Collected data:
—————

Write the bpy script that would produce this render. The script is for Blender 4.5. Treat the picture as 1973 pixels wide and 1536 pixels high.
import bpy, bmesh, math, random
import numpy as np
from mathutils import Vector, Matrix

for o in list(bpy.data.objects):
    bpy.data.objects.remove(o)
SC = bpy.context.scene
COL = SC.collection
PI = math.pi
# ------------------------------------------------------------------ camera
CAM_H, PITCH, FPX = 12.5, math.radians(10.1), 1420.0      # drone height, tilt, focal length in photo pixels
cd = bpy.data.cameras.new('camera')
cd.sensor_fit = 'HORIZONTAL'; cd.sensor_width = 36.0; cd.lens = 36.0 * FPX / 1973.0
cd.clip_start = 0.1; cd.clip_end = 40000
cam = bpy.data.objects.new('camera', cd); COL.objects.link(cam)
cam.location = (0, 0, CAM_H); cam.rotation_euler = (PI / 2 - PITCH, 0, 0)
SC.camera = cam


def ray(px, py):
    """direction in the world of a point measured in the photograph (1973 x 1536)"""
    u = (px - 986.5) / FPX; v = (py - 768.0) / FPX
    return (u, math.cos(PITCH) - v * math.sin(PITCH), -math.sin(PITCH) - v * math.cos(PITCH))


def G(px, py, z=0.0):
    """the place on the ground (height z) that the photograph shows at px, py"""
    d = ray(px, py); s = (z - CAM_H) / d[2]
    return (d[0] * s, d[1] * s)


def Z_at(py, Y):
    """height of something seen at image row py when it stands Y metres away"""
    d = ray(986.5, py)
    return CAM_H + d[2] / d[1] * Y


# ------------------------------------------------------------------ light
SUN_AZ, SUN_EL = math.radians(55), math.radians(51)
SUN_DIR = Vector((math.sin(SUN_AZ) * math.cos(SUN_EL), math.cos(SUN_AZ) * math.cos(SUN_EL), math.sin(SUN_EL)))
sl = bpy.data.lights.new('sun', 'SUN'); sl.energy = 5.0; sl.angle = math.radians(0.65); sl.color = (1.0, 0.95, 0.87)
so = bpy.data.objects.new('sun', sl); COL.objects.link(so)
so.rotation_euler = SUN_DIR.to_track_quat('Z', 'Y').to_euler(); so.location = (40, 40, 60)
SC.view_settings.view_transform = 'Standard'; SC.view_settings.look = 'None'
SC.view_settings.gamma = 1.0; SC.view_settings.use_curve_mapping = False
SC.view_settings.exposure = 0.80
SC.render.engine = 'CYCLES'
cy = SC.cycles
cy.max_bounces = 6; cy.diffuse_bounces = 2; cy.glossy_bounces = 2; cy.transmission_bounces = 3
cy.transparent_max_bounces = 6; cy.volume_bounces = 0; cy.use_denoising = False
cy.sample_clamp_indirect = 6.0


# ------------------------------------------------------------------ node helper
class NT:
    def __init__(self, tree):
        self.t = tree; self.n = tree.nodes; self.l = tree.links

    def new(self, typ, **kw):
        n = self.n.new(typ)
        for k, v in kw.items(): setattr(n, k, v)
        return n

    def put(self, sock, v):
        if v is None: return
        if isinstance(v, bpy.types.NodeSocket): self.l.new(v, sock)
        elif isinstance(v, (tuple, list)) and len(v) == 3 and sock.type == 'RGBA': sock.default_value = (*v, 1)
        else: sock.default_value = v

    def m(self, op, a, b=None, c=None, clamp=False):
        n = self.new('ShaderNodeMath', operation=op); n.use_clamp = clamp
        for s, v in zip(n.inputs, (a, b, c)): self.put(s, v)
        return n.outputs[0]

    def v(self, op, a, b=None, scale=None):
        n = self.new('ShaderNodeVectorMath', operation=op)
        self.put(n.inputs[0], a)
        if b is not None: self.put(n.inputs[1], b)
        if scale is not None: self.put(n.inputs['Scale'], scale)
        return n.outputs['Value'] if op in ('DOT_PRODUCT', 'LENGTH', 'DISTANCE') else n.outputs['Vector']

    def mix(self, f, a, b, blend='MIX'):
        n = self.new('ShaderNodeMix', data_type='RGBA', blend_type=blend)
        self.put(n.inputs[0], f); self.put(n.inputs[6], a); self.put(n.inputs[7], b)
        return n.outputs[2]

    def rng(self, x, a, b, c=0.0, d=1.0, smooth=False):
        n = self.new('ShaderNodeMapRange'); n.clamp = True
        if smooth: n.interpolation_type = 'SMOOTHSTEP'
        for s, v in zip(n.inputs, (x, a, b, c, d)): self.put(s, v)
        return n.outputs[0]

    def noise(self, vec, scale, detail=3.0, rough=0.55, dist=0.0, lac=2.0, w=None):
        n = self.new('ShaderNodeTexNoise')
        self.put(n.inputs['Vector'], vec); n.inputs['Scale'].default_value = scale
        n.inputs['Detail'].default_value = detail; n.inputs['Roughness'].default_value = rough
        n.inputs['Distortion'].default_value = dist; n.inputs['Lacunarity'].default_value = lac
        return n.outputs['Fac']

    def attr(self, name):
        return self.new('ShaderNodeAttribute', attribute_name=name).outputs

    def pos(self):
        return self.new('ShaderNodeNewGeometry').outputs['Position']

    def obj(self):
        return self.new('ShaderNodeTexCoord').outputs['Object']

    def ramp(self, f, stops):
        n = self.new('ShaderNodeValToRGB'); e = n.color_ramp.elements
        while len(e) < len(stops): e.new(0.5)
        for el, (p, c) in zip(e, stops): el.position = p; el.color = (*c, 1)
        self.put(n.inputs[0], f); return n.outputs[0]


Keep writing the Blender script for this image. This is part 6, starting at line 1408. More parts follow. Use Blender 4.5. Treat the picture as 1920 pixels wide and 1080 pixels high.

—————

→ **Your objective**:
Quote verbatim the opening lines of the listing above, ending with the line where "from mathutils import Vector, Matrix" appears; include both endpoints and nothing more.

→ **Result**:
Write the bpy script that would produce this render. The script is for Blender 4.5. Treat the picture as 1973 pixels wide and 1536 pixels high.
import bpy, bmesh, math, random
import numpy as np
from mathutils import Vector, Matrix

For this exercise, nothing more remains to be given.